╭─ Data segment

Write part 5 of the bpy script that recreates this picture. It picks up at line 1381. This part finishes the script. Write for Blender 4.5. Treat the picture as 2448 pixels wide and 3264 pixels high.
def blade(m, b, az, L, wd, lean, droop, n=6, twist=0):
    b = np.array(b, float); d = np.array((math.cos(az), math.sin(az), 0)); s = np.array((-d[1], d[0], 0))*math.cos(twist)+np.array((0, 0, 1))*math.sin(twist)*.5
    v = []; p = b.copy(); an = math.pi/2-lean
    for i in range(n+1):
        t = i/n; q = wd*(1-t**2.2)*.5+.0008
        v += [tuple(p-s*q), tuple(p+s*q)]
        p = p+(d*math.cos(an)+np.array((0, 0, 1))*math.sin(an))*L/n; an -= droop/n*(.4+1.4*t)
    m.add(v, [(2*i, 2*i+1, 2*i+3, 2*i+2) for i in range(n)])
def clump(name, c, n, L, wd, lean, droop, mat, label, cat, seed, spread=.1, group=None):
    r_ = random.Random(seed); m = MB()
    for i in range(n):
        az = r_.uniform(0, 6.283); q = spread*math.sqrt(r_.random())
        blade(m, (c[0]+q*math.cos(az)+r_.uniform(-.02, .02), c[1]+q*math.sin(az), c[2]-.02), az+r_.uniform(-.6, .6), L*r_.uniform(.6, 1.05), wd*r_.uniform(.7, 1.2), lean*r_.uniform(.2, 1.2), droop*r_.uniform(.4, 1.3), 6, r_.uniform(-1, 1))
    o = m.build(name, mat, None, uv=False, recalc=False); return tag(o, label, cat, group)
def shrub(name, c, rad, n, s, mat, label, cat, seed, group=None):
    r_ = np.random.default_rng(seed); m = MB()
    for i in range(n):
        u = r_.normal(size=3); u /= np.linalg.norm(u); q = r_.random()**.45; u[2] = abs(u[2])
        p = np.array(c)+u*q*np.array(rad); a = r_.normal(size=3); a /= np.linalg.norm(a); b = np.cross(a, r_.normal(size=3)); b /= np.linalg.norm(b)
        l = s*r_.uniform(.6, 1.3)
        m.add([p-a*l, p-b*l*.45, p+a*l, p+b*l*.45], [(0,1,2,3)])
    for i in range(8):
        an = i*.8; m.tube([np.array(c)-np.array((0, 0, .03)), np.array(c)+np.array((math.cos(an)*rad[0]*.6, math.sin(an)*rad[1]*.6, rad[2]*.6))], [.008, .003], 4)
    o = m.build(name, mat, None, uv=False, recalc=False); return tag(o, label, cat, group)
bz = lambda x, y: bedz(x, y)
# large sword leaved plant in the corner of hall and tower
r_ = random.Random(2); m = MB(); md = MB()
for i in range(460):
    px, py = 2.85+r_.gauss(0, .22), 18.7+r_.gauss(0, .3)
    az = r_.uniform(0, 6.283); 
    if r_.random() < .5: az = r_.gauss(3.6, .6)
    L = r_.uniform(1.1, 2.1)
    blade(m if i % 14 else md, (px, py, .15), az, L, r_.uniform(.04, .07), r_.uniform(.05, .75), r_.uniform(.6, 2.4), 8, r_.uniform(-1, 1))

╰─

### Goal
Repeat the data exactly. Leave nothing out.

### Solution for this task
Write part 5 of the bpy script that recreates this picture. It picks up at line 1381. This part finishes the script. Write for Blender 4.5. Treat the picture as 2448 pixels wide and 3264 pixels high.
def blade(m, b, az, L, wd, lean, droop, n=6, twist=0):
    b = np.array(b, float); d = np.array((math.cos(az), math.sin(az), 0)); s = np.array((-d[1], d[0], 0))*math.cos(twist)+np.array((0, 0, 1))*math.sin(twist)*.5
    v = []; p = b.copy(); an = math.pi/2-lean
    for i in range(n+1):
        t = i/n; q = wd*(1-t**2.2)*.5+.0008
        v += [tuple(p-s*q), tuple(p+s*q)]
        p = p+(d*math.cos(an)+np.array((0, 0, 1))*math.sin(an))*L/n; an -= droop/n*(.4+1.4*t)
    m.add(v, [(2*i, 2*i+1, 2*i+3, 2*i+2) for i in range(n)])
def clump(name, c, n, L, wd, lean, droop, mat, label, cat, seed, spread=.1, group=None):
    r_ = random.Random(seed); m = MB()
    for i in range(n):
        az = r_.uniform(0, 6.283); q = spread*math.sqrt(r_.random())
        blade(m, (c[0]+q*math.cos(az)+r_.uniform(-.02, .02), c[1]+q*math.sin(az), c[2]-.02), az+r_.uniform(-.6, .6), L*r_.uniform(.6, 1.05), wd*r_.uniform(.7, 1.2), lean*r_.uniform(.2, 1.2), droop*r_.uniform(.4, 1.3), 6, r_.uniform(-1, 1))
    o = m.build(name, mat, None, uv=False, recalc=False); return tag(o, label, cat, group)
def shrub(name, c, rad, n, s, mat, label, cat, seed, group=None):
    r_ = np.random.default_rng(seed); m = MB()
    for i in range(n):
        u = r_.normal(size=3); u /= np.linalg.norm(u); q = r_.random()**.45; u[2] = abs(u[2])
        p = np.array(c)+u*q*np.array(rad); a = r_.normal(size=3); a /= np.linalg.norm(a); b = np.cross(a, r_.normal(size=3)); b /= np.linalg.norm(b)
        l = s*r_.uniform(.6, 1.3)
        m.add([p-a*l, p-b*l*.45, p+a*l, p+b*l*.45], [(0,1,2,3)])
    for i in range(8):
        an = i*.8; m.tube([np.array(c)-np.array((0, 0, .03)), np.array(c)+np.array((math.cos(an)*rad[0]*.6, math.sin(an)*rad[1]*.6, rad[2]*.6))], [.008, .003], 4)
    o = m.build(name, mat, None, uv=False, recalc=False); return tag(o, label, cat, group)
bz = lambda x, y: bedz(x, y)
# large sword leaved plant in the corner of hall and tower
r_ = random.Random(2); m = MB(); md = MB()
for i in range(460):
    px, py = 2.85+r_.gauss(0, .22), 18.7+r_.gauss(0, .3)
    az = r_.uniform(0, 6.283); 
    if r_.random() < .5: az = r_.gauss(3.6, .6)
    L = r_.uniform(1.1, 2.1)
    blade(m if i % 14 else md, (px, py, .15), az, L, r_.uniform(.04, .07), r_.uniform(.05, .75), r_.uniform(.6, 2.4), 8, r_.uniform(-1, 1))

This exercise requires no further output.